Hirschorn’s argument, made at an Atlantic dinner Tuesday evening, was that quality investigative reporting would find a way to be paid for, even as the institutions that have traditionally supported it unravel. But Hirschorn’s interlocutor, the magazine’s blogger and writer Andrew Sullivan, was reluctant to say media companies should start charging for content. “It would mean a dramatic shrinkage in your readership,” he said. “Today, there’s no barrier of entry to being a media entity, and the ‘authorita’ of existing institutions is hanging in the air. Everybody is suddenly their equal, and there’s too much competition to suddenly draw lines around content. The revolution is too big.”

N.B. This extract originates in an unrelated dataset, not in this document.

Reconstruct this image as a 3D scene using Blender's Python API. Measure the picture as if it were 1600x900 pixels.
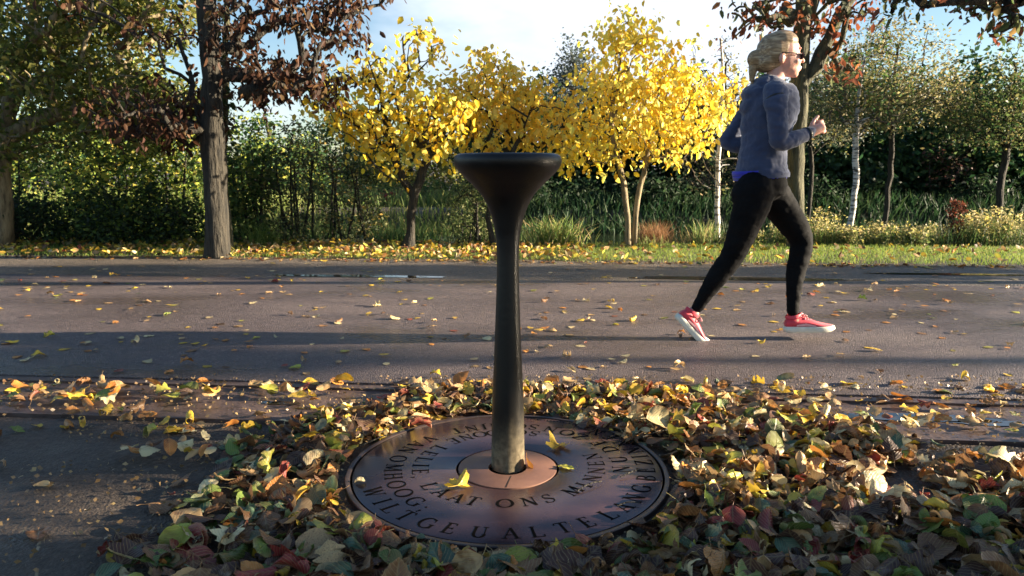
import bpy, bmesh, math, random
import numpy as np
from mathutils import Vector, Matrix, Euler, noise

for o in list(bpy.data.objects): bpy.data.objects.remove(o)
S = bpy.context.scene
COL = S.collection
rad = math.radians
random.seed(7); RNG = np.random.default_rng(7)

# ------------------------------------------------------------------ camera
FPX, Y0, CH = 1150.0, 265.0, 0.91           # focal length in px of a 1600 px frame, horizon row, eye height
TH = math.atan((450 - Y0) / FPX)
cam = bpy.data.cameras.new('camera'); camo = bpy.data.objects.new('camera', cam); COL.objects.link(camo)
camo.location = (0, 0, CH); camo.rotation_euler = (math.pi / 2 - TH, 0, 0)
cam.sensor_width = 36; cam.lens = FPX / 1600 * 36
cam.clip_start = 0.05; cam.clip_end = 3000
cam.dof.use_dof = True; cam.dof.focus_distance = 2.5; cam.dof.aperture_fstop = 9
S.camera = camo

# ------------------------------------------------------------------ world and sun
SUN_EL, SUN_AZ = rad(13.5), rad(90)          # azimuth from +Y towards +X
w = bpy.data.worlds.new('World'); S.world = w; w.use_nodes = True
nt = w.node_tree; nt.nodes.clear(); N = nt.nodes.new; Lk = nt.links.new
out = N('ShaderNodeOutputWorld'); bg = N('ShaderNodeBackground')
sky = N('ShaderNodeTexSky'); sky.sky_type = 'NISHITA'; sky.sun_disc = False
sky.sun_elevation = SUN_EL; sky.sun_rotation = SUN_AZ
sky.air_density = 1.0; sky.dust_density = 0.6; sky.ozone_density = 2.4
tc = N('ShaderNodeTexCoord'); mp = N('ShaderNodeMapping'); mp.inputs['Scale'].default_value = (1.2, 1.2, 3.2)
nz = N('ShaderNodeTexNoise'); nz.inputs['Scale'].default_value = 2.1; nz.inputs['Detail'].default_value = 6; nz.inputs['Roughness'].default_value = .55
dp = N('ShaderNodeVectorMath'); dp.operation = 'DOT_PRODUCT'; dp.inputs[1].default_value = Vector((0.13, 1, 0.16)).normalized()
Lk(tc.outputs['Generated'], mp.inputs['Vector']); Lk(mp.outputs[0], nz.inputs['Vector']); Lk(tc.outputs['Generated'], dp.inputs[0])
mr = N('ShaderNodeMapRange'); mr.interpolation_type = 'SMOOTHSTEP'
mr.inputs['From Min'].default_value = .93; mr.inputs['From Max'].default_value = 1.0; mr.inputs['To Max'].default_value = .34
Lk(dp.outputs['Value'], mr.inputs['Value'])
ad = N('ShaderNodeMath'); ad.operation = 'ADD'; Lk(nz.outputs['Fac'], ad.inputs[0]); Lk(mr.outputs[0], ad.inputs[1])
m2 = N('ShaderNodeMapRange'); m2.interpolation_type = 'SMOOTHSTEP'; m2.inputs['From Min'].default_value = .52; m2.inputs['From Max'].default_value = .82; m2.inputs['To Max'].default_value = .92
Lk(ad.outputs[0], m2.inputs['Value'])
sx = N('ShaderNodeSeparateXYZ'); Lk(tc.outputs['Generated'], sx.inputs[0])
hi = N('ShaderNodeMapRange'); hi.interpolation_type = 'SMOOTHSTEP'; hi.inputs['From Min'].default_value = .20; hi.inputs['From Max'].default_value = .36; hi.inputs['To Min'].default_value = 1; hi.inputs['To Max'].default_value = .12
Lk(sx.outputs['Z'], hi.inputs['Value']); cm = N('ShaderNodeMath'); cm.operation = 'MULTIPLY'; Lk(m2.outputs[0], cm.inputs[0]); Lk(hi.outputs[0], cm.inputs[1])
mx = N('ShaderNodeMix'); mx.data_type = 'RGBA'; mx.inputs['B'].default_value = (4.5, 4.9, 5.5, 1)
Lk(cm.outputs[0], mx.inputs['Factor']); Lk(sky.outputs[0], mx.inputs['A'])
Lk(mx.outputs['Result'], bg.inputs['Color']); bg.inputs['Strength'].default_value = 0.05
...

As for original reporting, he said, it would be more “direct”: “testimony from people already there, raw data already available.” He noted that key findings in the torture memos released by the Obama administration were spotted by a blogger before The New York Times. Foreign reporting, he said, could come from directly accessing foreign news sources online.

Sullivan does, however, still read The New York Times “on dead tree.”